Saturday, November 7, 2009

Cheerleader Killer Gets Life Sentence

Yolanda Thompson And Husband Lured, Stabbed Teen; Dumped Body

UNION, S.C. -- A Union County woman who pleaded guilty to helping kill her husband's teenage girlfriend was sentenced to life in prison without parole on Friday.

Yolanda Thompson's sentence was handed down just before noon on Friday.

Yolanda Thompson addressed the judge during her murder sentencing.


Prosecutors said Thompson and her husband lured 16-year-old Union High School cheerleader Marisha Jeter to a parking lot in January 2008. The Thompsons beat Jeter to the ground, stabbed her multiple times, and then dumped the girl's body over a bridge and burned her car.

"I am not an awful person, but I did do an awful thing," Yolanda told the court. "I allowed myself to be in a vulnerable situation that escalated to something that I regret and I'm extremely sorry for."

Six people spoke to the court on behalf of Thompson, including her parents, her aunt and friends of the family. They all asked the judge for mercy.

"My actions have broken a lot of hearts and has caused a flow of many tears that I don't have the power to heal," Yolanda told the court.

Yolanda's attorney painted her as a loving, intelligent woman whose inability to have a normal relationship with a man came from ongoing abuse when she was a child.

"What you have emerging is someone with extraordinary intellectual capacity, strong work ethic and then a very stunted or impaired emotional development," said attorney Harry Dest.

Marisha Jeter's brother, uncle and father addressed the court.

"They talk about [Yolanda] being abused, but she wasn't stabbed 33 times and her throat was cut and then thrown into a river -- that's worse than abuse," said Manning Jeter, Marisha's father.

Jeter's relatives talked about the fact that the teen's mother could not be in court due to the toll the case has taken on her health.
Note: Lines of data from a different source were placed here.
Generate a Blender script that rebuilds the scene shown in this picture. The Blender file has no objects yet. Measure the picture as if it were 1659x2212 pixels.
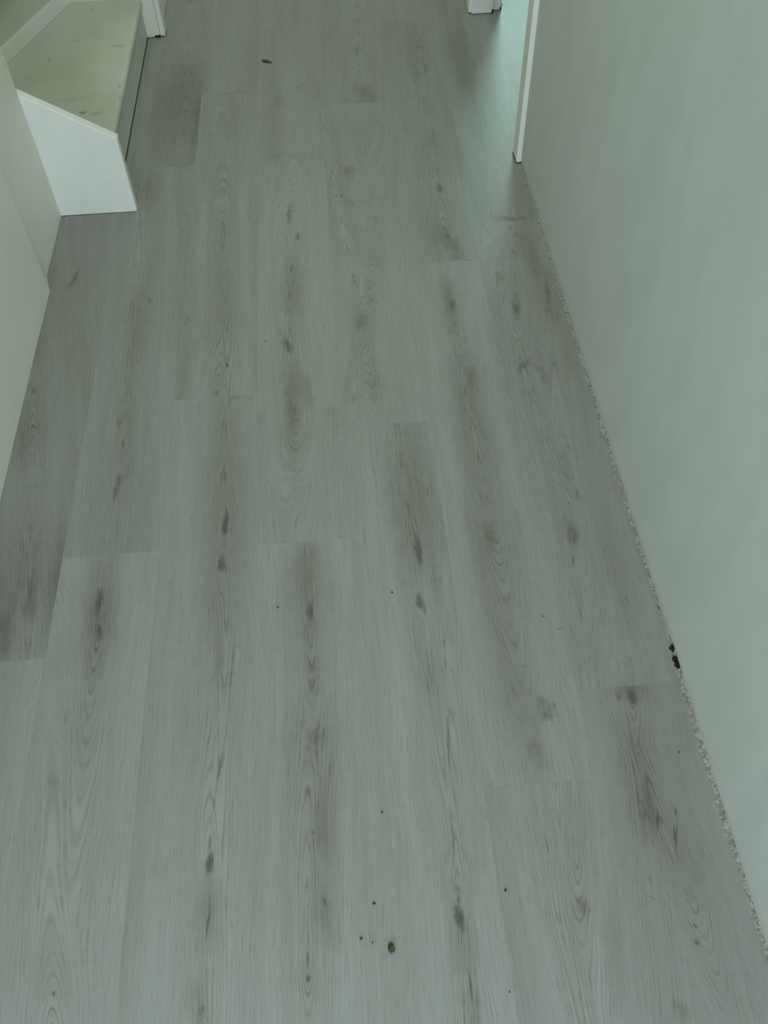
import bpy, bmesh, math, random
from mathutils import Matrix, Vector, noise as mnoise

random.seed(7)
scene = bpy.context.scene
COL = scene.collection

# ------------------------------------------------------------------ camera
CAM_H = 1.4162
RT = Vector((0.99671602, -0.07877662, -0.01874635))
UP = Vector((0.07417852, 0.7953913, 0.60153988))
FW = Vector((0.03247659, 0.60095501, -0.79862278))
cam_data = bpy.data.cameras.new('camera')
cam_data.sensor_fit = 'HORIZONTAL'
cam_data.sensor_width = 36.0
cam_data.lens = 1878.41 * 36.0 / 1659.0
cam_data.clip_start = 0.02
cam = bpy.data.objects.new('camera', cam_data)
COL.objects.link(cam)
m = Matrix((RT, UP, -FW)).transposed().to_4x4()
m.translation = Vector((0, 0, CAM_H))
cam.matrix_world = m
scene.camera = cam

# ------------------------------------------------------------------ light
scene.view_settings.view_transform = 'Standard'
scene.view_settings.look = 'None'
scene.view_settings.gamma = 1.0
scene.view_settings.use_curve_mapping = False
scene.view_settings.exposure = 0.0

world = bpy.data.worlds.new('world')
scene.world = world
world.use_nodes = True
bg = world.node_tree.nodes['Background']
bg.inputs['Color'].default_value = (0.80, 1.0, 0.93, 1)
bg.inputs['Strength'].default_value = 0.35


def area(name, loc, target, sx, sy, power, color):
    d = bpy.data.lights.new(name, 'AREA')
    d.shape = 'RECTANGLE'
    d.size, d.size_y = sx, sy
    d.energy = power
    d.color = color
    o = bpy.data.objects.new(name, d)
    COL.objects.link(o)
    o.location = loc
    o.rotation_euler = (Vector(target) - Vector(loc)).to_track_quat('-Z', 'Y').to_euler()
    return o


# daylight through the glazed front door behind the photographer
area('daylight_front_door', (0.0, -2.12, 1.15), (-0.10, 3.0, 0.9), 1.0, 1.9, 45.0, (0.765, 0.915, 0.985))
# daylight through the window at the far end of the side room
area('daylight_room_window', (1.42, 6.2, 1.55), (0.60, 2.6, 0.0), 0.75, 1.3, 31.0, (0.637, 1.0, 0.924))
# long fill light added under the hall ceiling to brighten the far floor
area('hall_fill_light', (-0.05, 3.6, 2.46), (-0.05, 3.6, 0.0), 0.8, 5.0, 20.0, (0.85, 1.0, 0.785))


# ------------------------------------------------------------------ helpers
def link(name, mesh, mat=None, parent=None, loc=(0, 0, 0)):
    o = bpy.data.objects.new(name, mesh)
    COL.objects.link(o)
    if mat:
        mesh.materials.append(mat)
    o.location = loc
    if parent:
        o.parent = parent
    return o


def bm_mesh(bm, name):
    me = bpy.data.meshes.new(name)
    bm.normal_update()
    bm.to_mesh(me)
    bm.free()
    return me


def add_box(bm, x0, x1, y0, y1, z0, z1, bevel=0.0, seg=1):
    vs = [bm.verts.new(p) for p in ((x0, y0, z0), (x1, y0, z0), (x1, y1, z0), (x0, y1, z0),
                                    (x0, y0, z1), (x1, y0, z1), (x1, y1, z1), (x0, y1, z1))]
    fs = [bm.faces.new([vs[i] for i in f]) for f in
          ((3, 2, 1, 0), (4, 5, 6, 7), (0, 1, 5, 4), (1, 2, 6, 5), (2, 3, 7, 6), (3, 0, 4, 7))]
    if bevel > 0:
        es = list({e for f in fs for e in f.edges})
        bmesh.ops.bevel(bm, geom=es, offset=bevel, segments=seg, affect='EDGES', profile=0.5)


def box(name, dims, mat, parent=None, bevel=0.0, seg=2):
    bm = bmesh.new()
    add_box(bm, *dims, bevel=bevel, seg=seg)
    return link(name, bm_mesh(bm, name), mat, parent)


def prism(bm, pts, z0=None, z1=None, axis='z', d0=0, d1=1):
    """extrude a polygon; axis z: pts are (x, y); axis y: pts are (x, z) from d0 to d1"""
    n = len(pts)
    if axis == 'z':
        a = [bm.verts.new((x, y, z0)) for x, y in pts]
        b = [bm.verts.new((x, y, z1)) for x, y in pts]
    else:
        a = [bm.verts.new((x, d0, z)) for x, z in pts]
        b = [bm.verts.new((x, d1, z)) for x, z in pts]
    bm.faces.new(a)
    bm.faces.new(b)
    for i in range(n):
        bm.faces.new((a[i], a[(i + 1) % n], b[(i + 1) % n], b[i]))
    bmesh.ops.recalc_face_normals(bm, faces=bm.faces[:])


def struct(o):
    o['kind'] = 'structure'
    return o


def tag(o, label, cat, group=None):
    o['label'] = label
    o['category'] = cat
    if group:
        o['group'] = group
    return o


class N:
    """tiny node-graph builder"""

    def __init__(self, tree):
        self.t = tree

    def node(self, ty, **kw):
        n = self.t.nodes.new(ty)
        for k, val in kw.items():
            setattr(n, k, val)
        return n

    def put(self, sock, val):
        if hasattr(val, 'is_linked') or isinstance(val, bpy.types.NodeSocket):
            self.t.links.new(val, sock)
        else:
            sock.default_value = val

    def math(self, op, a, b=0.0, c=0.0, clamp=False):
        n = self.node('ShaderNodeMath', operation=op, use_clamp=clamp)
        self.put(n.inputs[0], a)
        self.put(n.inputs[1], b)
        self.put(n.inputs[2], c)
        return n.outputs[0]

    def xyz(self, x, y, z):
        n = self.node('ShaderNodeCombineXYZ')
        for s, val in zip(n.inputs, (x, y, z)):
            self.put(s, val)
        return n.outputs[0]

    def noise(self, vec, scale=1.0, detail=2.0, rough=0.5):
        n = self.node('ShaderNodeTexNoise')
        self.put(n.inputs['Vector'], vec)
        n.inputs['Scale'].default_value = scale
        n.inputs['Detail'].default_value = detail
        n.inputs['Roughness'].default_value = rough
        return n.outputs[0]

    def remap(self, val, a, b, c=0.0, d=1.0, smooth=True):
        n = self.node('ShaderNodeMapRange', interpolation_type='SMOOTHSTEP' if smooth else 'LINEAR')
        self.put(n.inputs[0], val)
        for i, x in zip((1, 2, 3, 4), (a, b, c, d)):
            self.put(n.inputs[i], x)
        return n.outputs[0]

    def mix(self, fac, a, b, blend='MIX'):
        n = self.node('ShaderNodeMix', data_type='RGBA', blend_type=blend)
        self.put(n.inputs[0], fac)
        self.put(n.inputs[6], a)
        self.put(n.inputs[7], b)
        return n.outputs[2]

    def group(self, g, *vals):
        n = self.node('ShaderNodeGroup', node_tree=g)
        for s, val in zip(n.inputs, vals):
            self.put(s, val)
        return n.outputs[0]


def new_mat(name):
    mt = bpy.data.materials.new(name)
    mt.use_nodes = True
    t = mt.node_tree
    return mt, N(t), t.nodes['Principled BSDF']


def paint(name, col, rough=0.55, var=0.03, scale=6.0, bump=0.02, streak=(1, 1, 1)):
    """painted surface: slight patchiness and roller texture"""
    mt, n, p = new_mat(name)
    co = n.node('ShaderNodeTexCoord').outputs['Object']
    mp = n.node('ShaderNodeMapping')
    n.put(mp.inputs[0], co)
    mp.inputs['Scale'].default_value = streak
    f = n.noise(mp.outputs[0], scale, 4, 0.55)
    f = n.remap(f, 0.3, 0.7)
    a = tuple(c * (1 - var) for c in col) + (1,)
    b = tuple(min(1, c * (1 + var)) for c in col) + (1,)
    n.put(p.inputs['Base Color'], n.mix(f, a, b))
    p.inputs['Roughness'].default_value = rough
    if bump:
        bp = n.node('ShaderNodeBump')
        bp.inputs['Strength'].default_value = bump
        bp.inputs['Distance'].default_value = 0.002
        n.put(bp.inputs['Height'], n.noise(co, 260, 2, 0.6))
        n.put(p.inputs['Normal'], bp.outputs[0])
    return mt


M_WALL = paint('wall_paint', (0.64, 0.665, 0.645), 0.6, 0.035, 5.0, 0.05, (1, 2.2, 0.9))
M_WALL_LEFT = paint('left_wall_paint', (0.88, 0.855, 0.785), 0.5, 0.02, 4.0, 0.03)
M_WHITE = paint('white_gloss_paint', (0.90, 0.90, 0.87), 0.35, 0.02, 8.0, 0.01)
M_CEIL = paint('ceiling_paint', (0.8, 0.8, 0.78), 0.8, 0.02, 4.0, 0.0)


M_STAIR = paint('stair_paint', (0.66, 0.67, 0.60), 0.5, 0.04, 8.0, 0.02)


def plain(name, col, rough=0.7, var=0.15, scale=150.0):
    return paint(name, col, rough, var, scale, 0.0)


M_DARK = plain('gap_shade', (0.012, 0.013, 0.012), 0.9)  # black that stands in for the shade in gaps and holes
M_SUB = plain('subfloor_screed', (0.25, 0.24, 0.22), 0.9, 0.1, 30)


def plaster_crumb():
    mt, n, p = new_mat('broken_plaster')
    co = n.node('ShaderNodeTexCoord').outputs['Object']
    f = n.noise(co, 150, 3, 0.6)
    c = n.mix(n.remap(f, 0.35, 0.66), (0.20, 0.195, 0.18, 1), (0.42, 0.42, 0.40, 1))
    g = n.remap(n.noise(co, 7, 2, 0.5), 0.50, 0.66)
    c = n.mix(n.math('MULTIPLY', g, 0.5), c, (0.33, 0.27, 0.20, 1))
    n.put(p.inputs['Base Color'], c)
    p.inputs['Roughness'].default_value = 0.9
    return mt


M_CRUMB = plaster_crumb()

# ------------------------------------------------------------------ floor: grey oak laminate planks
PW, PL = 0.19, 1.375
X_FIRST = 0.1755 - 5 * PW
COLUMNS = 'ABCDEFGHIJ'
JOINT = {'A': .790, 'B': 1.012, 'C': 1.427, 'D': 1.007, 'E': 1.309, 'F': .485, 'G': .643,
         'H': .25, 'I': .95, 'J': .55}
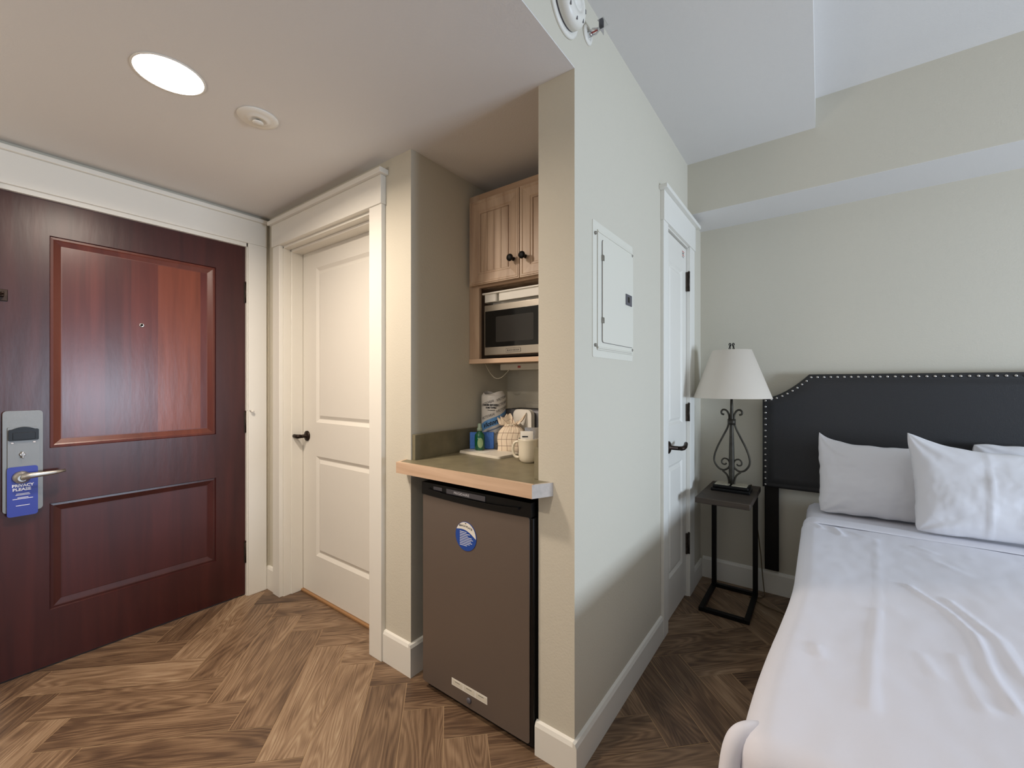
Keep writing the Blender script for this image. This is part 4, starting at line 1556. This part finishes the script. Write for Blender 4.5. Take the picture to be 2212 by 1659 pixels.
def pillow(cx, y, z, W, H, T, lean, yaw, label, seed, ear=(0, 0), ep=4, sag=.0, crease=None):
    M_ = Matrix.Translation((cx, y, z)) @ Matrix.Rotation(yaw, 4, 'Z') @ Matrix.Rotation(lean, 4, 'X')
    m = MB()
    def f(a, b, s):
        u, v = 2 * a - 1, 2 * b - 1
        u = sin(u * pi / 2); v = sin(v * pi / 2)
        x = W / 2 * u * (1 - .030 * (1 - v * v)) * (1 - .035 * abs(v) ** 7)
        zz = H / 2 * v * (1 - .050 * (1 - u * u)) * (1 - .05 * abs(u) ** 9)
        x += .004 * noise.noise(Vector((seed, v * 5, 1))) * abs(u) ** 3
        zz += .004 * noise.noise(Vector((u * 5, seed, 3))) * abs(v) ** 3
        zz -= sag * max(0, v) * (1 - (abs(u)) ** 2.5)
        e = max(0, -u) ** ep * max(0, v) ** ep
        x += ear[0] * e; zz += ear[1] * e
        th = T / 2 * (max(0, 1 - abs(u) ** 2.6) * max(0, 1 - abs(v) ** 2.2)) ** .42
        nz = .010 * noise.noise(Vector((u * 1.7 + seed, v * 1.9, s * 2))) + .0032 * noise.noise(Vector((u * 5.5 + seed, v * 3.4, s * 2))) + .0022 * noise.noise(Vector((u * 15 + seed, v * 8, s * 2)))
        # soft folds that run in from the corners
        dc = hypot(abs(u) - 1, abs(v) - 1)
        nz += .0065 * sin(atan2(1 - abs(v), 1 - abs(u) + 1e-6) * 9 + seed) * math.exp(-(dc / .55) ** 2)
        if crease is not None:
            nz += .005 * math.exp(-((u - crease - .03 * v) / .022) ** 2)
        env = (max(0, 1 - u * u) * max(0, 1 - v * v)) ** .4
        return tuple(M_ @ Vector((x, s * (th + .004 + nz * env), zz + H / 2)))
    for s in (-1, 1):
        m.grid(lambda a, b: f(a, b, s), 96, 72, PILLOW)
    def edge(a0, a1, b0, b1, k):
        return (a0 + (a1 - a0) * k, b0 + (b1 - b0) * k)
    for seg in ((0, 1, 0, 0), (1, 1, 0, 1), (1, 0, 1, 1), (0, 0, 1, 0)):
        m.grid(lambda a, b: f(*edge(*seg, a), -1 if b < .5 else 1), 96 if seg[0] != seg[1] else 72, 1, PILLOW)
    bmesh.ops.remove_doubles(m.bm, verts=m.bm.verts[:], dist=.00002)
    o = m.build('pillow', None, origin=(cx, y, z))
    tag(o, label, 'pillow', 'white bed pillows')
    return o


pillow(.275, 2.610, BZ - .004, .57, .355, .125, radians(-13), radians(2), 'leftmost white pillow leaning on the headboard', 1.0, (-.002, .052), 5.5, .004)
pillow(.850, 2.730, BZ - .004, .60, .375, .080, radians(-6), radians(0), 'white pillow hidden behind the front pillow, only its top edge showing', 5.0)
pillow(.630, 2.450, BZ + .010, .62, .365, .125, radians(-15), radians(3), 'front white pillow overlapping the left one', 9.0, (-.014, .065), 3.2, .004, -.30)
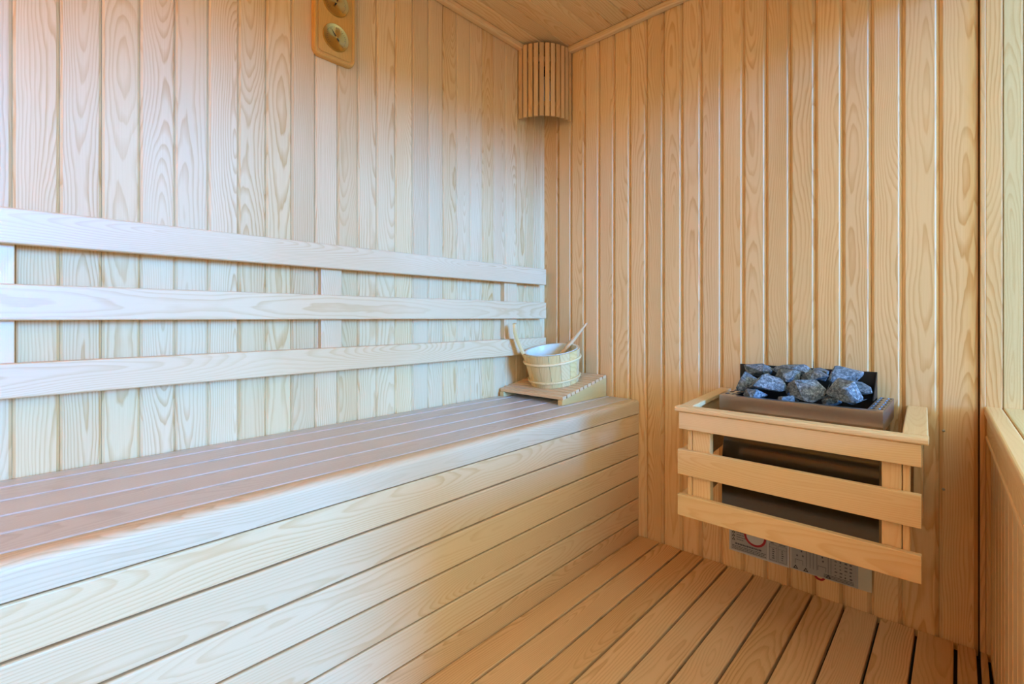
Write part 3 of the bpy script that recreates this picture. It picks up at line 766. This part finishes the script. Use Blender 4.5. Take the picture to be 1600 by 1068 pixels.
lpart(lb, 'printed_ground', [(LX0 + .005, LX0 + .121, -.00155, yp, LZ0_ + .0045, LZ1_ - .005), (LX0 + .124, LX1 - .005, -.00155, yp, LZ0_ + .0045, LZ1_ - .005)], 'greypaper')
rnd = random.Random(4); bs = []
def words(x0, x1, z, h):
    x_ = x0
    while x_ < x1 - 0.002:
        l = rnd.uniform(0.003, 0.008); bs.append((x_, min(x_ + l, x1), yq, -.0015, z, z + h)); x_ += l + 0.0012
words(LX0 + .024, LX0 + .052, 0.124, .0022); words(LX0 + .024, LX0 + .048, 0.116, .0022); words(LX0 + .024, LX0 + .055, 0.108, .0026); words(LX0 + .024, LX0 + .046, 0.100, .0022); words(LX0 + .024, LX0 + .044, 0.132, .0022)
words(LX0 + .020, LX0 + .105, 0.083, .0055)
words(LX0 + .010, LX0 + .117, 0.0765, .0024); words(LX0 + .010, LX0 + .112, 0.0715, .0024); words(LX0 + .010, LX0 + .117, 0.0665, .0024)
lpart(lb, 'printed_words', bs, 'print')
tri_bs(lb, [(LX0 + .0145, .096), (LX0 + .0145, .108), (LX0 + .0145, .120), (LX0 + .0145, .132)], 0.0055, yq)
o = link('red_ring', ring_me(LX0 + .083, .127, .0345, .0275, -.0015, -.0019), 'red'); o.parent = lb; o.matrix_basis = lb.matrix_basis.inverted()
o = link('white_disc', ring_me(LX0 + .083, .127, .0275, 0.0005, -.0015, -.0017), 'paper'); o.parent = lb; o.matrix_basis = lb.matrix_basis.inverted()
bs = []
for a, b in ((LX0 + .127, LX0 + .149), (LX0 + .153, LX0 + .177)):
    for q in (a, b): bs.append((q - .0004, q + .0004, yq, -.0015, .067, .118))
    for q in (.067, .108, .118): bs.append((a, b, yq, -.0015, q - .0004, q + .0004))
    for q in (.073, .080, .087, .094, .101): bs.append(((a + b) / 2 - .0025, (a + b) / 2 + rnd.uniform(.001, .004), yq, -.0015, q, q + .0035))
    for q in range(4): bs.append((a + .003, b - .003 - rnd.uniform(0, .008), yq, -.0015, .122 + q * .006, .1245 + q * .006))
lpart(lb, 'printed_table', bs, 'print')

l2 = tag(empty('wiring_label', (1.115, 0, 0.115)), 'grey wiring diagram label beside the warning label below the heater', 'label')
QX0, QX1 = 1.0115, 1.1845
lpart(l2, 'sheet', [(QX0, QX1, -0.0014, -0.0004, .0600, .172)], 'greypaper')
lpart(l2, 'light_edge', [(QX0, QX0 + .004, -.0017, -.0014, .060, .172), (QX0 + .004, QX1, -.0017, -.0014, .060, .0615)], 'paper')
bs = []
for q in (.045, .055, .064, .073, .103, .110): bs.append((QX0 + q, QX0 + q + .0012, yq, -.0015, .078, .160))
for q in (.014, .076): bs += [(QX0 + q, QX0 + q + .022, yq, -.0015, .093, .0942), (QX0 + q, QX0 + q + .0012, yq, -.0015, .08, .093), (QX0 + q + .021, QX0 + q + .022, yq, -.0015, .08, .093)]
for q, z_ in ((.008, .127), (.030, .120), (.018, .104), (.034, .106), (.086, .120), (.088, .108)): bs.append((QX0 + q, QX0 + q + .004, yq, -.0015, z_, z_ + .005))
for i in range(4):
    for j in range(8):
        bs.append((QX0 + .120 + i * .0125, QX0 + .120 + i * .0125 + rnd.uniform(.003, .007), yq, -.0015, .078 + j * .0105, .078 + j * .0105 + rnd.uniform(.002, .005)))
for q in range(3): bs.append((QX0 + .092, QX0 + .168, yq, -.0015, .0645 + q * .004, .0662 + q * .004))
lpart(l2, 'printed_diagram', bs, 'print')
tri_bs(l2, [(QX0 + .016, .064), (QX0 + .044, .0635), (QX0 + .104, .064)], 0.007, yq)
o = link('red_ring', ring_me(QX0 + .0815, .0645, .0155, .0095, -.0002, -.0012), 'red'); o.parent = l2; o.matrix_basis = l2.matrix_basis.inverted()
l3 = tag(empty('blank_label', (1.203, 0, 0.115)), 'blank beige strip at the right end of the labels below the heater', 'label')
lpart(l3, 'sheet', [(1.1850, 1.2225, -0.0014, -0.0004, .0605, .172)], 'beige')
lpart(l3, 'adhesive_edge', [(1.1850, 1.1900, -0.0017, -0.0014, .0605, .172)], 'greypaper')

# two small screws in the end wall beside the guard
for x_, z_, lab in ((1.3770, 0.3990, 'lower of two tiny screws in the wall right of the guard'), (1.3770, 0.5560, 'upper of two tiny screws in the wall right of the guard')):
    me = lathe_me([(0, 0.0022), (0.0022, 0.0018), (0.0034, 0.0004), (0.0034, -0.004), (0, -0.004)], 12)
    o = link('screw', me, 'screw', None, Matrix.Translation((x_, -0.0002, z_)) @ Matrix.Rotation(PI / 2, 4, 'X')); tag(o, lab, 'screw', 'wall screws')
"I would like to ask just everybody, just please, just pray for my family," Jeter told WYFF News4's Mike McCormick.

The Jeter family asked the judge not to have mercy on Yolanda. The judge called it a "tragedy for everyone" and then handed down the sentence of life without parole.

It's the same sentence Yolanda's husband, Pernell, is serving. He pleaded guilty to the murder in September and by doing so, avoided a trial and the possibility of the death penalty.

Yolanda Thompson pleaded guilty to the murder in March but she wasn't sentenced then because she was supposed to participate in the prosecution of her husband at his trial.

Jeter's father said he's pleased with the sentences.

"Neither one of them has gotten what I feel they deserve, but being put where they're being put, there's no way they're going to ever be able to hurt anybody else and that gives me a little bit of relief," said Jeter.